Jonathan Storm: Replacing Russert a tough job for NBC
Still officially in mourning, NBC executives yesterday worked to draw up a list of replacements for Tim Russert, while most observers acknowledged that the task was impossible.
Still officially in mourning, NBC executives yesterday worked to draw up a list of replacements for Tim Russert, while most observers acknowledged that the task was impossible.
"If it wasn't for Russert, there wouldn't be any political news at NBC," said veteran Philadelphia TV newsman Larry Kane, who, with others in the business, noted that the NBC vice president and Washington bureau chief, who died Friday, basically did the jobs of three people.
Most prominent of them was managing editor/moderator of Meet the Press, where the list of most likely replacements from NBC includes Tom Brokaw, David Gregory and Andrea Mitchell. Several analysts have also mentioned PBS's Gwen Ifill.
While some bloggers and Web sites criticized NBC's extensive coverage of its news star's sudden death over the weekend, Philadelphians like Kane, and others, fondly remembered a man whose appreciation for ordinary people gave him an unusual position in the TV news business.
"He was a regular guy, whose gusto for politics and information was extraordinary," said Russert's direct competitor (at least in one role) David Bohrman, senior vice president and Washington bureau chief at CNN. "He has left a void that is not going to be filled by NBC or by anyone else."
At Gesu School, an independent Roman Catholic elementary and middle school that serves neighborhood children in North Philadelphia, they were talking yesterday about Russert's last visit in October. The newsman, a devout Catholic himself and 10-year trustee of the school, gave a speech and answered questions.
He told the students "the secret of life":
You "work hard. You laugh often. And you keep your honor. If you do those three things, you can do anything you want to do."
And he also told them how a fidgety eighth grader in Buffalo started a memorable career with the word from a nun named Sister Mary Lucille: "'Timothy, we need to find an alternative vehicle to channel your excessive energy. You have ability, but you're not using it. We're going to start a school newspaper and you're going to be the editor."

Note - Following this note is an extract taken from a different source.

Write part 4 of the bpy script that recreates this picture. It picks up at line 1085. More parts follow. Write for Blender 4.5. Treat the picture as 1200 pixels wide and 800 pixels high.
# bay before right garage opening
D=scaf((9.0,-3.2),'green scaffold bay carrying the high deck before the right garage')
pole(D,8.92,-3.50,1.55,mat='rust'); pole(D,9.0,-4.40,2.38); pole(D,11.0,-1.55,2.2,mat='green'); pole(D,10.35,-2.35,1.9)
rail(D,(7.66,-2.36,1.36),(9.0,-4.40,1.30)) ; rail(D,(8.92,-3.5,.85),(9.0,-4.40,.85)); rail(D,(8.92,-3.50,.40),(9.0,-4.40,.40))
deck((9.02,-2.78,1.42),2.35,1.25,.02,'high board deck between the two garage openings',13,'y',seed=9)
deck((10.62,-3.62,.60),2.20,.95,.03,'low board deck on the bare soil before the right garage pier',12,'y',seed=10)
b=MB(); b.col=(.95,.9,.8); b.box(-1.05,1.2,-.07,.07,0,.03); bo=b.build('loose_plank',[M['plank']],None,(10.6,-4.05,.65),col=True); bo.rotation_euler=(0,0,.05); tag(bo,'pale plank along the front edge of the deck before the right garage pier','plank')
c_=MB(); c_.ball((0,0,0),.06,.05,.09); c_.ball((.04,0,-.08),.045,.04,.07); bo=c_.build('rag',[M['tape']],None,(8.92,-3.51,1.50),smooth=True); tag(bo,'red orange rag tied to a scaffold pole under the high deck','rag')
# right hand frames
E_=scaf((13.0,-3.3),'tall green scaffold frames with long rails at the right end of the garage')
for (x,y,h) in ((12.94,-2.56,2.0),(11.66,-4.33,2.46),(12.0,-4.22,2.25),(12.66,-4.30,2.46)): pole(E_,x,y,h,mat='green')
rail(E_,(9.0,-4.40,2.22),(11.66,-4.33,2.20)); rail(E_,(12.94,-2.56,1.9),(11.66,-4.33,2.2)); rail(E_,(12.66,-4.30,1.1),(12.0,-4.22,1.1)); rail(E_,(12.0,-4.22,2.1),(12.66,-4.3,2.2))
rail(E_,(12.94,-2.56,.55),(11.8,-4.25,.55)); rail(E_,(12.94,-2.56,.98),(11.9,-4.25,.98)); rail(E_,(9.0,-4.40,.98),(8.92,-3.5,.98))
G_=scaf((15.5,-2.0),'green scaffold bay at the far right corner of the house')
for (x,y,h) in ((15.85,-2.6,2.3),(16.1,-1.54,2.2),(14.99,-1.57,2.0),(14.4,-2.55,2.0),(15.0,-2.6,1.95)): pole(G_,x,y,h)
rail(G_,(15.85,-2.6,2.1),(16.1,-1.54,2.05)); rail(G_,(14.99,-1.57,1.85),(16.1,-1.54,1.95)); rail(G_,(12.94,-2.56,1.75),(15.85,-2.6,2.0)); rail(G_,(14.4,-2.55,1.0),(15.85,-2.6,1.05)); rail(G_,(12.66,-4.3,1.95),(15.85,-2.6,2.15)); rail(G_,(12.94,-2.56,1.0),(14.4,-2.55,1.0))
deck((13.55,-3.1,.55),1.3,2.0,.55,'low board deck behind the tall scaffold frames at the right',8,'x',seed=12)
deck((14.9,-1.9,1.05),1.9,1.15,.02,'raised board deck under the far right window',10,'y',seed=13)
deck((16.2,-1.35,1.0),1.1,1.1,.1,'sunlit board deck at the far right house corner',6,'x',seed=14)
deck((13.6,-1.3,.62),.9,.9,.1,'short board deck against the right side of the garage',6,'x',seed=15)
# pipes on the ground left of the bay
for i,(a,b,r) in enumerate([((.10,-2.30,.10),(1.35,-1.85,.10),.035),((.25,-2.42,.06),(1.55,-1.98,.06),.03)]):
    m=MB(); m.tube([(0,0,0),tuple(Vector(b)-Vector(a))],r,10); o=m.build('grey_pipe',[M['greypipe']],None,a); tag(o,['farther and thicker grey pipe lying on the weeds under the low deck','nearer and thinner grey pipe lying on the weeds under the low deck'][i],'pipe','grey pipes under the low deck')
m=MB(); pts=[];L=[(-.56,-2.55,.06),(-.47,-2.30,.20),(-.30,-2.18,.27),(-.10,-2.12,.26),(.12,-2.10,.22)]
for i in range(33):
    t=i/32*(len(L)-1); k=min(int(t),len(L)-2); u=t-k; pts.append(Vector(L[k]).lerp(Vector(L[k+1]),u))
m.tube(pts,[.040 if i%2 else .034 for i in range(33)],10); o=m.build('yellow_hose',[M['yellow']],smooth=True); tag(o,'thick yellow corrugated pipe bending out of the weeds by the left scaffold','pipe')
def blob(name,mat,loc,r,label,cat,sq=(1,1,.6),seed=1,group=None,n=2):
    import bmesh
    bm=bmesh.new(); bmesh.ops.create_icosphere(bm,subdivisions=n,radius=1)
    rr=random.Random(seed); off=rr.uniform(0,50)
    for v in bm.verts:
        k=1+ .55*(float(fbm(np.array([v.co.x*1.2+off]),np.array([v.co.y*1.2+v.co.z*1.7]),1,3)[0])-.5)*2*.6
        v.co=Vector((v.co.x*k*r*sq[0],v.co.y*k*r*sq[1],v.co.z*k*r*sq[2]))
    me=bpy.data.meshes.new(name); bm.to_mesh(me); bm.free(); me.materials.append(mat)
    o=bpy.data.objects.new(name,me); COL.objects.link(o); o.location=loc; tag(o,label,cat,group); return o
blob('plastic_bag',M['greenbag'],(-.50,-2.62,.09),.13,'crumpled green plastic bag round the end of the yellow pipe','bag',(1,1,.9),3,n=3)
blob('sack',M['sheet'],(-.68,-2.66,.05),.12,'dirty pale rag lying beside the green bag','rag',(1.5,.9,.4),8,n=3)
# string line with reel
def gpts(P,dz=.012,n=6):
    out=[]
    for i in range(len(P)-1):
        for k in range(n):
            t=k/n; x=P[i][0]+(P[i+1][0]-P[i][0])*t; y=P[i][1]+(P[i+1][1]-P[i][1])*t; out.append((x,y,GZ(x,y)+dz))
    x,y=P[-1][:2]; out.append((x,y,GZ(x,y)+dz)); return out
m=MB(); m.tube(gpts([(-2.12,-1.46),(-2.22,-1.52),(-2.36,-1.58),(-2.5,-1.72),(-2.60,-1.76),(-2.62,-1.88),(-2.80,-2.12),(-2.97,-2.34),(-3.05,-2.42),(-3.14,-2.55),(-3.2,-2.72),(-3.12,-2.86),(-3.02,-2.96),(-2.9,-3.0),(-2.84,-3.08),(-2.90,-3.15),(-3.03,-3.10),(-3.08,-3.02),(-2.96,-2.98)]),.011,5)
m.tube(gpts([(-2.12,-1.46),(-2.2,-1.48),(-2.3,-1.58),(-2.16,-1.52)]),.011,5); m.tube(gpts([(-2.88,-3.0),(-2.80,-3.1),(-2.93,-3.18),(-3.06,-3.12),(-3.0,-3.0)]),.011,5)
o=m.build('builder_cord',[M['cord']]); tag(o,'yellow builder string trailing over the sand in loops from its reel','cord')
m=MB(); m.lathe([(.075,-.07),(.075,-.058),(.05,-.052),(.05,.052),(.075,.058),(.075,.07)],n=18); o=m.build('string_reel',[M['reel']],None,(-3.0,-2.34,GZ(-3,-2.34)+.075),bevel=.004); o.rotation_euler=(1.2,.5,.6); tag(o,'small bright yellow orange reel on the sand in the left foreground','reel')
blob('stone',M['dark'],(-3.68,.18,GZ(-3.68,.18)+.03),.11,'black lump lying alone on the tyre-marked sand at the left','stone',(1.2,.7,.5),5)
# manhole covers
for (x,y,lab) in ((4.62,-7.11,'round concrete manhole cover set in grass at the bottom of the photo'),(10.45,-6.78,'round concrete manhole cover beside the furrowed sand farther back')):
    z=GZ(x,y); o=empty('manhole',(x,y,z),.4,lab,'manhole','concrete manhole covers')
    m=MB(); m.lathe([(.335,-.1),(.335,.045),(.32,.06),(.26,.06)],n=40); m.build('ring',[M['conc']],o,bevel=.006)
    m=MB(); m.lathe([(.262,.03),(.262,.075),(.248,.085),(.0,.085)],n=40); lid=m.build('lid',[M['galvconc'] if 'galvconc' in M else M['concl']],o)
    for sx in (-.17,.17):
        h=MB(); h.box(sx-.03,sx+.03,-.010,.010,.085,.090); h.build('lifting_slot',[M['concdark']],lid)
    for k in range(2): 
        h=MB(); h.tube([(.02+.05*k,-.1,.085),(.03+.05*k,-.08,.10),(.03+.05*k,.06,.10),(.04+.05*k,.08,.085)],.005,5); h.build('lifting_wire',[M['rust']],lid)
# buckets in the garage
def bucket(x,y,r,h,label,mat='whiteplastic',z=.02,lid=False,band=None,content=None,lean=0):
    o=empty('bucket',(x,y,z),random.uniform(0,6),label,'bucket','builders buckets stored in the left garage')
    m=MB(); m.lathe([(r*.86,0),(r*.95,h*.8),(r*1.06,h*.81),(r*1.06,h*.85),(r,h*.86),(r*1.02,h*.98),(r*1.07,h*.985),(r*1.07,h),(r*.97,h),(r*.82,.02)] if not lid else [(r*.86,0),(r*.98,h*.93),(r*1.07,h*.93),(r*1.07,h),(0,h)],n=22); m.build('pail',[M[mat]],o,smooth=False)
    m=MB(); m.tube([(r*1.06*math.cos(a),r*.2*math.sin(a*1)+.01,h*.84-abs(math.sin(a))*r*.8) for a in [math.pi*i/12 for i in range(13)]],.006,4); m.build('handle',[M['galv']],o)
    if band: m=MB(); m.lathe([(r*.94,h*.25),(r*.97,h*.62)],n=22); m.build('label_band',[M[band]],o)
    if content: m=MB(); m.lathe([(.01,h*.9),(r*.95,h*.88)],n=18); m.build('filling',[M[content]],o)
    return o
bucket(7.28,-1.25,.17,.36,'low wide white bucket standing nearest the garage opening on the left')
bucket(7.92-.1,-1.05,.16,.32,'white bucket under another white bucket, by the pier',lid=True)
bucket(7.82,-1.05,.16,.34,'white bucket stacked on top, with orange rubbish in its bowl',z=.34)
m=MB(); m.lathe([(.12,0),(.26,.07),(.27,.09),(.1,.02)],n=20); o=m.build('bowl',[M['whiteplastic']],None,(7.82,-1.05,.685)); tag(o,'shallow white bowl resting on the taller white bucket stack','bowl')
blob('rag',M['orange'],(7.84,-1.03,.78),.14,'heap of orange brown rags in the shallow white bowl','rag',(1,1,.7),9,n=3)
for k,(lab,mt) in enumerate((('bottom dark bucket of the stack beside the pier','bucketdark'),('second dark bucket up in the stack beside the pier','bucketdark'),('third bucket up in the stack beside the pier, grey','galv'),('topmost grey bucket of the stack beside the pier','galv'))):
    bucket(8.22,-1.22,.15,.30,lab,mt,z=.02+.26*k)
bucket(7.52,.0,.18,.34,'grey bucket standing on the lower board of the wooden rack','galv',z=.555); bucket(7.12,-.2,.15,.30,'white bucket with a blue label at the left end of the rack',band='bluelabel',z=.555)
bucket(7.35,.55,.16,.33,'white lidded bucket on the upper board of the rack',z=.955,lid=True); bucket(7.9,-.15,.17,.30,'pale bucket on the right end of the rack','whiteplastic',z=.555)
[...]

Russert never lost that energy. As an analyst, he could cover an election into the wee hours and turn up on MSNBC's Morning Joe to do some more analysis and commentary at 6:30 a.m. He prepared relentlessly for Meet the Press. Neither of those jobs may have been his most important.
"He was a great bureau chief," said Andrew Tyndall, who has been tracking TV news for 20 years while publishing the Tyndall Report. "He could sense talent and hire people and train them."
Tyndall cited Ifill, a Russert "protege" and Chuck Todd, whom Russert hired last year, as possible Meet the Press replacements. Ifill, he said, "is a really large personality and can really hold an hour of TV." Those who think Todd might be a tad callow for the role should remember that Russert was an unknown when he took over the show in 1991.
Everyone interviewed for this article liked Brokaw, 68, as a possibility, noting that David Brinkley was 61 when he reinvented the Sunday talk-show format at ABC with This Week.
Gregory, 37, another Russert hire, who recently got his own MSNBC election show, looms as a likely choice if NBC wants to go younger. And there is Mitchell, chief foreign affairs correspondent and a 10-year Philadelphia news veteran in the '60s and '70s.
"She's a world-class questioner and one hell of a reporter," said Kane.
Though frequently mentioned, MSNBC's Chris Matthews, Keith Olbermann and Joe Scarborough were given less of chance, all three seen as too obviously partisan to fill the shoes of the moderator of American politics.
Then there are the other openings. "Remember, he did my job and Wolf's job together," said CNN's Bohrman, referring to anchor and Sunday talk-show moderator Wolf Blitzer. "And he was tough to compete with at both ends."
NBC is expected to announce an interim Meet the Press replacement after Russert's funeral Wednesday. Tyndall predicted a permanent host before the end of July.
And that all-important bureau chief job?
"I don't know that there will be replacement," he said. "There could be a total shift of gravity of NBC News back to New York."